Ray Blanton  was a successful politician and he served in the Tennessee legislature, Congress, and as Governor of Tennessee. He served as Governor from 1975 to 1979.

Blanton, a Democrat, was not a very popular Governor, but that was not his real problem – corruption was. His administration began to unravel in 1977 when he fired the Chair of Tennessee’s Board of Pardons and Paroles Marie Ragghianti. She had earned his ire when she refused to release some prisoners because she suspected them of bribing state officials in exchange for obtaining pardons.

Ragghianti did not accept her firing graciously. She informed the FBI of her suspicions. On December 15, 1978, the FBI raided state offices in Nashville and seized documents implicating Blanton’s legal advisor, T. Edward Sisk. Based on what they found, the FBI arrested Sisk and two others. Blanton was also suspected. On December 23, the Governor was compelled to testify before a federal grand jury concerning the matter. He denied any wrongdoing.

Another issue arose when Blanton publically stated that he intended to commute the sentence of Roger Humphreys. Humphreys, the son of a Blanton political crony, was convicted of double murder in 1973. When the media and political leaders – including important Democrats like John Jay Hooker – criticized Blanton for the proposed commutation, the Governor became angry. Then Blanton made a petty move designed to get back at his critics. On January 15, 1979, citing a court order to reduce Tennessee’s prison population, Blanton commuted the sentences of Humphreys and fifty-one other prisoners – twenty of whom were murderers. As Blanton signed the commutation order for Humphreys he said, “This takes guts.” Tennessee Secretary of State Gentry Crowell, who was appalled by Blanton’s flaunting of his power replied, “Some people have more guts than brains.”

[Oddly, years later, Crowell was implicated in an unrelated scandal and he committed suicide in 1989 before being brought to justice.]

The commutations became a national joke. There was even a hit record produced called Pardon Me Ray making fun of the Governor and the pardon scandal.

Blanton’s critics were angry and embarrassed by the commutations. Then United States Attorney Hal Hardin passed on word to lawmakers that the Governor had told him that he planned more commutations – including possibly Martin Luther King’s murderer, James Earl Ray. Armed with this information – and desperate to end the ordeal – Tennessee’s leading elected officials sought some way to head off the Blanton.

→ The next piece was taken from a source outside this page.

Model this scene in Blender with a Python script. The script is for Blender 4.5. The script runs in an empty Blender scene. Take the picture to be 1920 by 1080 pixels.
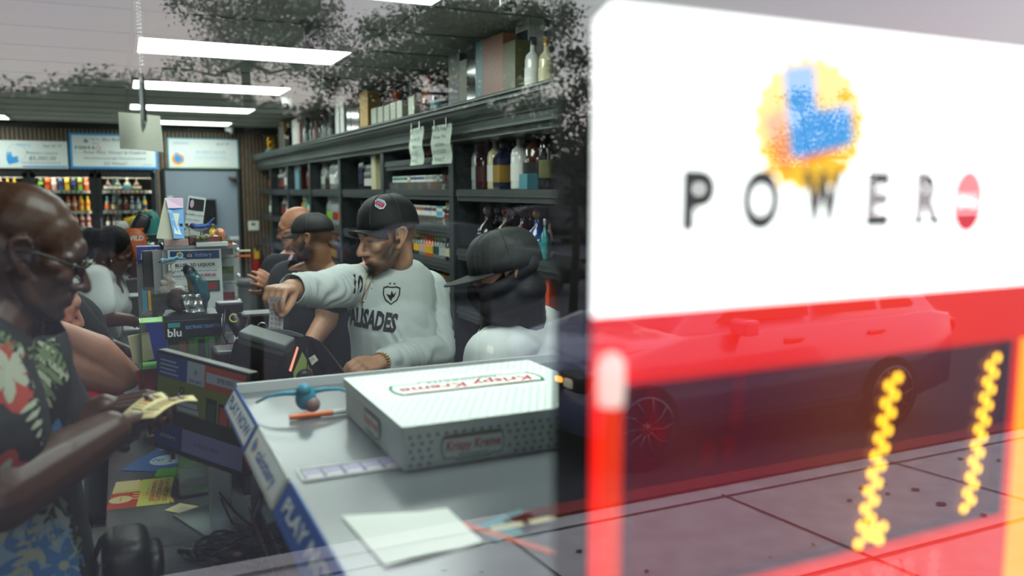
import bpy, bmesh, math, random
import numpy as np
from mathutils import Vector, Matrix, noise, Euler, Quaternion
from mathutils.bvhtree import BVHTree
random.seed(7)
S = bpy.context.scene
C = S.collection
R = math.radians
# ---------------------------------------------------------------- camera
FPX = 1550.0; YAW = R(25.2); PITCH = R(6.8); CAMZ = 1.72
cam = bpy.data.cameras.new('camera'); cam.sensor_width = 36; cam.lens = FPX/1920*36
cam.clip_start = .02; cam.clip_end = 400
cam.dof.use_dof = True; cam.dof.focus_distance = 2.75; cam.dof.aperture_fstop = 2.3
co = bpy.data.objects.new('camera', cam); C.objects.link(co); S.camera = co
co.location = (0, 0, CAMZ); co.rotation_euler = (R(90)-PITCH, 0, -YAW)
# ---------------------------------------------------------------- exposure, sky
S.view_settings.view_transform = 'Standard'; S.view_settings.look = 'None'
S.view_settings.gamma = 1; S.view_settings.use_curve_mapping = False
S.view_settings.exposure = 0.0
S.cycles.use_denoising = True
S.cycles.max_bounces = 8; S.cycles.transparent_max_bounces = 16; S.cycles.diffuse_bounces = 4; S.cycles.glossy_bounces = 4; S.cycles.transmission_bounces = 6
S.cycles.caustics_reflective = False; S.cycles.caustics_refractive = False
S.cycles.sample_clamp_indirect = 3
W = bpy.data.worlds.new('dusk_sky'); S.world = W; W.use_nodes = True
nt = W.node_tree; bg = nt.nodes['Background']
tc = nt.nodes.new('ShaderNodeTexCoord'); sx = nt.nodes.new('ShaderNodeSeparateXYZ'); nt.links.new(tc.outputs['Generated'], sx.inputs[0])
cr = nt.nodes.new('ShaderNodeValToRGB'); nt.links.new(sx.outputs['Z'], cr.inputs[0])
e = cr.color_ramp.elements
e[0].position = 0.0; e[0].color = (.60,.53,.55,1); e[1].position = .55; e[1].color = (.80,.84,.98,1)
q = cr.color_ramp.elements.new(.12); q.color = (.80,.745,.74,1)
q = cr.color_ramp.elements.new(.25); q.color = (.72,.735,.80,1)
no = nt.nodes.new('ShaderNodeTexNoise'); no.inputs['Scale'].default_value = 2.2; no.inputs['Detail'].default_value = 6; nt.links.new(tc.outputs['Generated'], no.inputs['Vector'])
mx = nt.nodes.new('ShaderNodeMix'); mx.data_type = 'RGBA'; mx.blend_type = 'MULTIPLY'; mx.inputs[0].default_value = .35
nt.links.new(cr.outputs[0], mx.inputs[6]); nt.links.new(no.outputs['Color'], mx.inputs[7]); 
gx = nt.nodes.new('ShaderNodeMapRange'); gx.inputs['From Min'].default_value = -1; gx.inputs['From Max'].default_value = 1; gx.inputs['To Min'].default_value = .75; gx.inputs['To Max'].default_value = 1.18; nt.links.new(sx.outputs['X'], gx.inputs['Value'])
vm = nt.nodes.new('ShaderNodeVectorMath'); vm.operation = 'SCALE'; nt.links.new(mx.outputs[2], vm.inputs[0]); nt.links.new(gx.outputs[0], vm.inputs['Scale'])
nt.links.new(vm.outputs[0], bg.inputs[0]); bg.inputs[1].default_value = 5.2
LIGHT_E = 12.5      # brightness of the ceiling troffers

# ---------------------------------------------------------------- pixel -> place
_cy, _sy, _cp, _sp = math.cos(YAW), math.sin(YAW), math.cos(PITCH), math.sin(PITCH)
def ray(px, py):
    r = (px-960)/FPX; u = (540-py)/FPX
    f = _cp + u*_sp; z = u*_cp - _sp
    return Vector((f*_sy + r*_cy, f*_cy - r*_sy, z))
def atY(px, py, Y): d = ray(px, py); return Vector((0,0,CAMZ)) + d*(Y/d.y)
def atX(px, py, X): d = ray(px, py); return Vector((0,0,CAMZ)) + d*(X/d.x)
def atZ(px, py, Z): d = ray(px, py); return Vector((0,0,CAMZ)) + d*((Z-CAMZ)/d.z)
def atD(px, py, D): return Vector((0,0,CAMZ)) + ray(px, py)*D        # D = distance along the lens axis
RIGHT = Vector((_cy, -_sy, 0)); FWD = Vector((_sy, _cy, 0)); UP = Vector((0,0,1))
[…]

Tennessee Senate Speaker (and Lieutenant Governor) John S. Wilder and House Speaker Ned Ray McWherter (both Democrats) reviewed the Tennessee Constitution and found that they could swear in the new Governor, Lamar Alexander (a Republican), before the traditional inauguration date. This being the case, they swore Alexander three days early. A relieved Wilder called the early swearing in “impeachment Tennessee-style.”

Blanton condemned his ouster, but he had more important problems. While federal authorities never charged Blanton in the parole scandal, they did charge and convict him of mail fraud, conspiracy, and extortion for illegally selling liquor licenses. He served 22 months in federal prison.

Sources: “Leonard Ray Blanton.” Tennessee Encyclopedia of History and Culture, 2009. “ Blanton Demands Convict’s Release.” Indiana Evening Gazette. 23 Jan 1979. Bill Rose, “The Hillbilly Nixon”. St. Petersburg Evening Independent, 23 January 1979. United States v. Blanton , 700 F.2d 298 (6th Cir. 1983).